Wednesday, February 9, 2011

Engineering Dictionary

I'm adding new technical terms to the Engineering Dictionary all the time. I try to keep the pages a certain length, so from time to time I divide them up to keep the page lengths about the same.
One new page starts with the Pull-Down Resistor Definition, which was divided off from the page starting with the Definition of PRBS. It doesn't matter which page a technical definition is on, except for page length, because at the top of each page is a directory for that particular letter. So a visitor can quickly move to the correct page with out having to scroll through a number of engineering definitions they may not be interested in.
 A second update was made to the page starting with the PCB Term Via, as in a plated hole in a printed wiring board. The new follow on page starts with the Definition of Volt.

I don't divide the pages up that often because there are a number of issues with making a new page from an existing page, plus the pages grow in size slowly. Of course it takes a few weeks for the new page to be found by the search engines. With Google that also means that it will be at least 3 months for the new listing to receive a page rank. Following that lack of page rank also implies that terms that were search-able may no longer be found in a search, until they get a little page rank.
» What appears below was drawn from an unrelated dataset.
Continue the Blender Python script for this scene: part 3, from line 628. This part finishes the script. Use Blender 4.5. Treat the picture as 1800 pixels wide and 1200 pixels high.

Another problem with this type of new page is that the page that was just generated appears to have duplicate content to the page it was derived from. Remember the existing page was already in a search engine cache, so when the new page shows up it looks just like the 'older' page. So it takes some time before both pages are spidered [by the search engines] and appear to be different. The bottom line is that any definitions residing on the new page are unreachable by the search engines for some months, new page or not.